Because of these facts, Venerable Brothers, do you endeavor, following the example of St. Francis [de Sales], to instruct thoroughly the faithful in the truth that holiness of life is not the privilege of a select few. All are called by God to a state of sanctity and all are obliged to try to attain it. Teach them, too, that the acquisition of virtue, although it cannot be done without much labor (such labor has its own compensations, the spiritual consolations and joys which always accompany it) it is possible for everyone with the aid of God’s grace, which is never denied us.

(Pope Pius XI, Encyclical Rerum Omnium Perturbationem, n. 27; underlining added.)

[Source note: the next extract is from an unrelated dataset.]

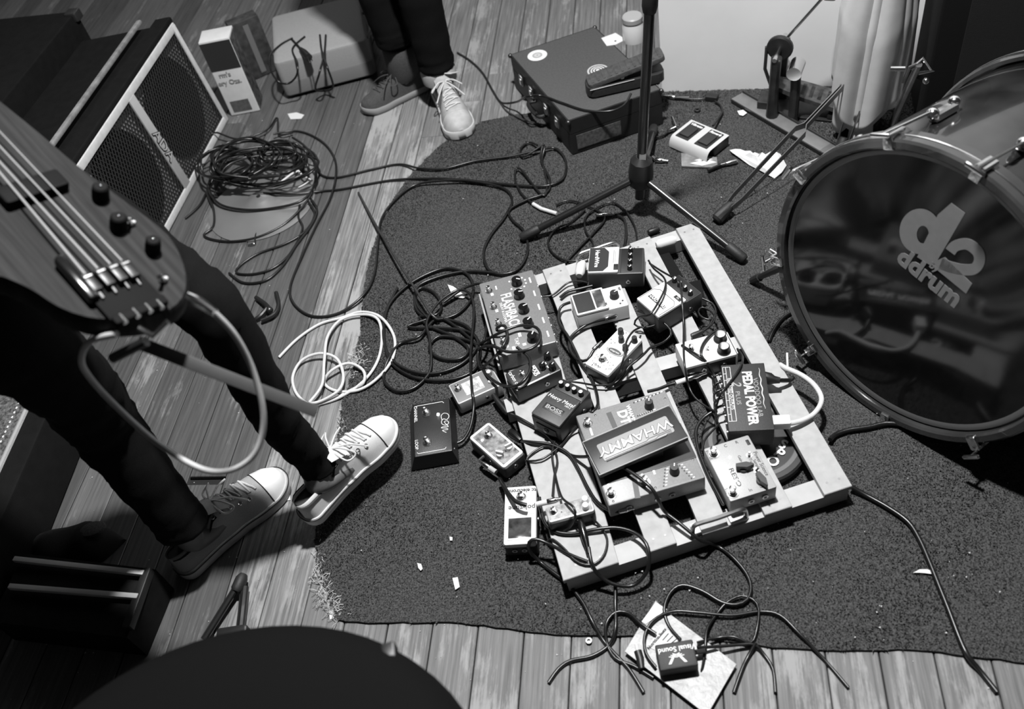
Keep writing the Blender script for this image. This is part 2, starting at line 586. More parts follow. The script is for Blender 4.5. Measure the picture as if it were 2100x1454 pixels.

What a marked contrast that is compared to the message Francis is sending!

What do people, especially those of our day and age, hear when they are told that God isn’t looking for perfect Christians? It’s clearly an invitation to mediocrity, as in: “Don’t sweat it, pal — God isn’t looking for perfection anyway, and if you think otherwise, you must be a proud Pharisee!” Is it any wonder, therefore, that Francis has also told people not to worry too much about being judged by God?

So Bergoglio says further that Faith “knows times of comfort, zeal and enthusiasm, but also of weariness, confusion, doubt and darkness.” There is no question that every Catholic also goes through times of crisis, darkness, and difficulty, times when he is tempted to commit all kinds of sins, including sins against the Faith. It is true that crises and temptations are not sins; however, they can easily lead to sin, as the case of St. Thomas shows. Such challenges in our spiritual life must be overcome precisely with Faith, with prayer, with works of penance, all assisted by grace — and certainly not with reassurances that God doesn’t expect us to be perfect.

That is the Christian struggle, the noble way of the Cross. As we just saw, we will not be victorious unless we at least strive for sanctity and thereby tend to perfection.